### Provided material
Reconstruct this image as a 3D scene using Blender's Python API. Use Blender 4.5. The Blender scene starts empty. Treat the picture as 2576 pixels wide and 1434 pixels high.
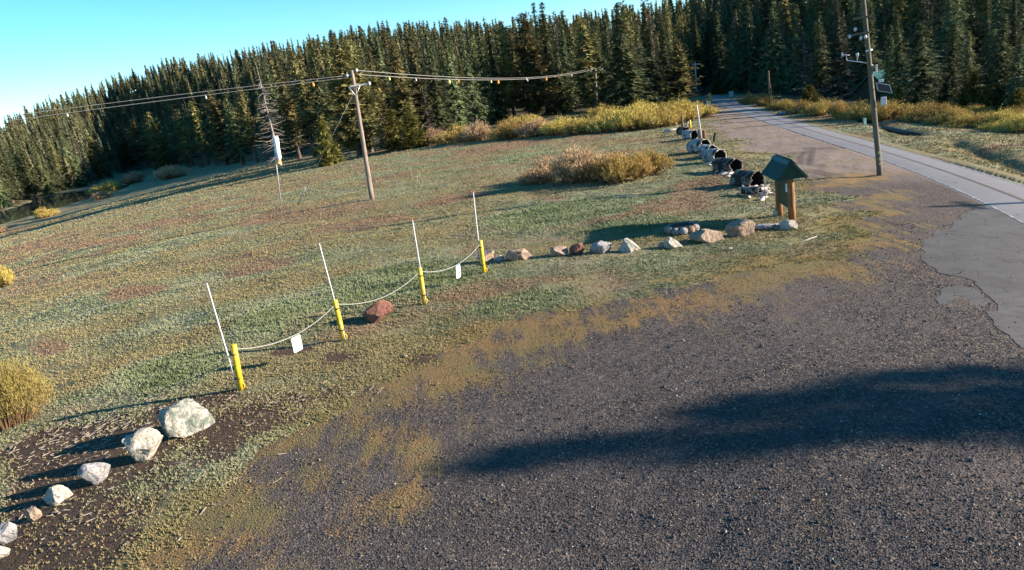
import bpy, bmesh, math, random
import numpy as np
from mathutils import Vector, Matrix, noise

R_ = math.radians
scene = bpy.context.scene
COL = scene.collection
rng = np.random.default_rng(7)
random.seed(7)

# ------------------------------------------------------------------ camera
CAM_H = 7.0
FOC, PITCH, ROLL = 1.35, R_(15.6), R_(-9.0)
CX, CY = 1288.0, 717.0            # half size of the measuring grid (2576 x 1434)
fw = np.array([0, math.cos(PITCH), -math.sin(PITCH)])
r0 = np.array([1.0, 0, 0]); u0 = np.cross(r0, fw)
rt = math.cos(ROLL) * r0 + math.sin(ROLL) * u0
up = -math.sin(ROLL) * r0 + math.cos(ROLL) * u0
cam_d = bpy.data.cameras.new("camera")
cam = bpy.data.objects.new("camera", cam_d)
COL.objects.link(cam)
cam.matrix_world = Matrix((
    (rt[0], up[0], -fw[0], 0), (rt[1], up[1], -fw[1], 0), (rt[2], up[2], -fw[2], CAM_H), (0, 0, 0, 1)))
cam_d.sensor_width = 36
cam_d.lens = 18 * FOC
cam_d.clip_start = 0.1
cam_d.clip_end = 6000
scene.camera = cam

# ------------------------------------------------------------------ light
SUN_EL, SUN_SIDE = R_(15.5), R_(7.0)          # elevation; shadows run to -x, a little to +y
sdir = Vector((math.cos(SUN_EL) * math.cos(SUN_SIDE), -math.cos(SUN_EL) * math.sin(SUN_SIDE), math.sin(SUN_EL)))
sun_d = bpy.data.lights.new("sun", 'SUN')
sun_d.energy = 5.0
sun_d.angle = R_(0.5)
sun_d.color = (1.0, 0.87, 0.70)
sun = bpy.data.objects.new("sun", sun_d)
COL.objects.link(sun)
sun.rotation_euler = sdir.to_track_quat('Z', 'Y').to_euler()
sun.location = (60, -10, 60)
world = bpy.data.worlds.new("World")
scene.world = world
world.use_nodes = True
wn = world.node_tree
wn.nodes.clear()
sky = wn.nodes.new('ShaderNodeTexSky')
sky.sky_type = 'NISHITA'
sky.sun_disc = False
sky.sun_elevation = SUN_EL
sky.sun_rotation = math.atan2(sdir.x, sdir.y)
sky.altitude = 2000
sky.air_density = 1.0
sky.dust_density = 0.1
sky.ozone_density = 2.2
bg = wn.nodes.new('ShaderNodeBackground')
bg.inputs[1].default_value = 0.082
wo = wn.nodes.new('ShaderNodeOutputWorld')
hs = wn.nodes.new('ShaderNodeHueSaturation')
hs.inputs['Hue'].default_value = 0.487
hs.inputs['Saturation'].default_value = 1.32
hs.inputs['Value'].default_value = 1.0
wn.links.new(sky.outputs[0], hs.inputs['Color'])
wn.links.new(hs.outputs[0], bg.inputs[0])
wn.links.new(bg.outputs[0], wo.inputs[0])
scene.view_settings.view_transform = 'Standard'
scene.view_settings.look = 'None'
scene.view_settings.exposure = 1.80
scene.view_settings.gamma = 1.0
scene.cycles.max_bounces = 4
scene.cycles.diffuse_bounces = 2
scene.cycles.glossy_bounces = 2

# ------------------------------------------------------------------ terrain
COEF = {(0, 0): 0.5717, (0, 1): -0.1402, (0, 2): -0.1775, (1, 0): 0.0145, (1, 1): -0.9386, (1, 2): -0.0303,
        (2, 0): 1.6818, (2, 1): -10.3919, (2, 2): -0.6591, (3, 0): -0.1234, (3, 1): 0.3788, (4, 0): -1.5814, (4, 1): 2.826}
LOW = -6.8                        # valley floor by the lake
LAKE_Z = -7.0

def pix_ray(p):
    q = (np.asarray(p, float) - [CX, CY]) / CX
    d = q[..., :1] * rt / FOC - q[..., 1:] * up / FOC + fw
    return d / np.linalg.norm(d, axis=-1, keepdims=True)

def base_poly(a, r):
    a = np.clip(a, -0.76, 0.72); r = np.clip(r, 0, 320)
    z = sum(c * a ** i * (r / 100) ** j for (i, j), c in COEF.items())
    d = z - LOW                   # soft floor
    return LOW + np.where(d > 1.5, d, 1.5 * np.exp(np.clip((d - 1.5) / 1.5, -30, 0)))

def march(p, fn, far=900.0):
    d = pix_ray(p)
    ts = np.geomspace(4, far, 3000)
    P = d * ts[:, None] + [0, 0, CAM_H]
    h = P[:, 2] - fn(P[:, 0], P[:, 1])
    k = np.argmax(h < 0)
    if h[k] >= 0:
        k = len(ts) - 1
    k = max(k, 1)
    t = ts[k - 1] + (ts[k] - ts[k - 1]) * h[k - 1] / (h[k - 1] - h[k] + 1e-12)
    return d * t + [0, 0, CAM_H]

flat0 = lambda x, y: base_poly(np.arctan2(x, y), np.hypot(x, y))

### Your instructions
Quote the material word for word, dropping any images it holds.

### Result of this exercise
Reconstruct this image as a 3D scene using Blender's Python API. Use Blender 4.5. The Blender scene starts empty. Treat the picture as 2576 pixels wide and 1434 pixels high.
import bpy, bmesh, math, random
import numpy as np
from mathutils import Vector, Matrix, noise

R_ = math.radians
scene = bpy.context.scene
COL = scene.collection
rng = np.random.default_rng(7)
random.seed(7)

# ------------------------------------------------------------------ camera
CAM_H = 7.0
FOC, PITCH, ROLL = 1.35, R_(15.6), R_(-9.0)
CX, CY = 1288.0, 717.0            # half size of the measuring grid (2576 x 1434)
fw = np.array([0, math.cos(PITCH), -math.sin(PITCH)])
r0 = np.array([1.0, 0, 0]); u0 = np.cross(r0, fw)
rt = math.cos(ROLL) * r0 + math.sin(ROLL) * u0
up = -math.sin(ROLL) * r0 + math.cos(ROLL) * u0
cam_d = bpy.data.cameras.new("camera")
cam = bpy.data.objects.new("camera", cam_d)
COL.objects.link(cam)
cam.matrix_world = Matrix((
    (rt[0], up[0], -fw[0], 0), (rt[1], up[1], -fw[1], 0), (rt[2], up[2], -fw[2], CAM_H), (0, 0, 0, 1)))
cam_d.sensor_width = 36
cam_d.lens = 18 * FOC
cam_d.clip_start = 0.1
cam_d.clip_end = 6000
scene.camera = cam

# ------------------------------------------------------------------ light
SUN_EL, SUN_SIDE = R_(15.5), R_(7.0)          # elevation; shadows run to -x, a little to +y
sdir = Vector((math.cos(SUN_EL) * math.cos(SUN_SIDE), -math.cos(SUN_EL) * math.sin(SUN_SIDE), math.sin(SUN_EL)))
sun_d = bpy.data.lights.new("sun", 'SUN')
sun_d.energy = 5.0
sun_d.angle = R_(0.5)
sun_d.color = (1.0, 0.87, 0.70)
sun = bpy.data.objects.new("sun", sun_d)
COL.objects.link(sun)
sun.rotation_euler = sdir.to_track_quat('Z', 'Y').to_euler()
sun.location = (60, -10, 60)
world = bpy.data.worlds.new("World")
scene.world = world
world.use_nodes = True
wn = world.node_tree
wn.nodes.clear()
sky = wn.nodes.new('ShaderNodeTexSky')
sky.sky_type = 'NISHITA'
sky.sun_disc = False
sky.sun_elevation = SUN_EL
sky.sun_rotation = math.atan2(sdir.x, sdir.y)
sky.altitude = 2000
sky.air_density = 1.0
sky.dust_density = 0.1
sky.ozone_density = 2.2
bg = wn.nodes.new('ShaderNodeBackground')
bg.inputs[1].default_value = 0.082
wo = wn.nodes.new('ShaderNodeOutputWorld')
hs = wn.nodes.new('ShaderNodeHueSaturation')
hs.inputs['Hue'].default_value = 0.487
hs.inputs['Saturation'].default_value = 1.32
hs.inputs['Value'].default_value = 1.0
wn.links.new(sky.outputs[0], hs.inputs['Color'])
wn.links.new(hs.outputs[0], bg.inputs[0])
wn.links.new(bg.outputs[0], wo.inputs[0])
scene.view_settings.view_transform = 'Standard'
scene.view_settings.look = 'None'
scene.view_settings.exposure = 1.80
scene.view_settings.gamma = 1.0
scene.cycles.max_bounces = 4
scene.cycles.diffuse_bounces = 2
scene.cycles.glossy_bounces = 2

# ------------------------------------------------------------------ terrain
COEF = {(0, 0): 0.5717, (0, 1): -0.1402, (0, 2): -0.1775, (1, 0): 0.0145, (1, 1): -0.9386, (1, 2): -0.0303,
        (2, 0): 1.6818, (2, 1): -10.3919, (2, 2): -0.6591, (3, 0): -0.1234, (3, 1): 0.3788, (4, 0): -1.5814, (4, 1): 2.826}
LOW = -6.8                        # valley floor by the lake
LAKE_Z = -7.0

def pix_ray(p):
    q = (np.asarray(p, float) - [CX, CY]) / CX
    d = q[..., :1] * rt / FOC - q[..., 1:] * up / FOC + fw
    return d / np.linalg.norm(d, axis=-1, keepdims=True)

def base_poly(a, r):
    a = np.clip(a, -0.76, 0.72); r = np.clip(r, 0, 320)
    z = sum(c * a ** i * (r / 100) ** j for (i, j), c in COEF.items())
    d = z - LOW                   # soft floor
    return LOW + np.where(d > 1.5, d, 1.5 * np.exp(np.clip((d - 1.5) / 1.5, -30, 0)))

def march(p, fn, far=900.0):
    d = pix_ray(p)
    ts = np.geomspace(4, far, 3000)
    P = d * ts[:, None] + [0, 0, CAM_H]
    h = P[:, 2] - fn(P[:, 0], P[:, 1])
    k = np.argmax(h < 0)
    if h[k] >= 0:
        k = len(ts) - 1
    k = max(k, 1)
    t = ts[k - 1] + (ts[k] - ts[k - 1]) * h[k - 1] / (h[k - 1] - h[k] + 1e-12)
    return d * t + [0, 0, CAM_H]

flat0 = lambda x, y: base_poly(np.arctan2(x, y), np.hypot(x, y))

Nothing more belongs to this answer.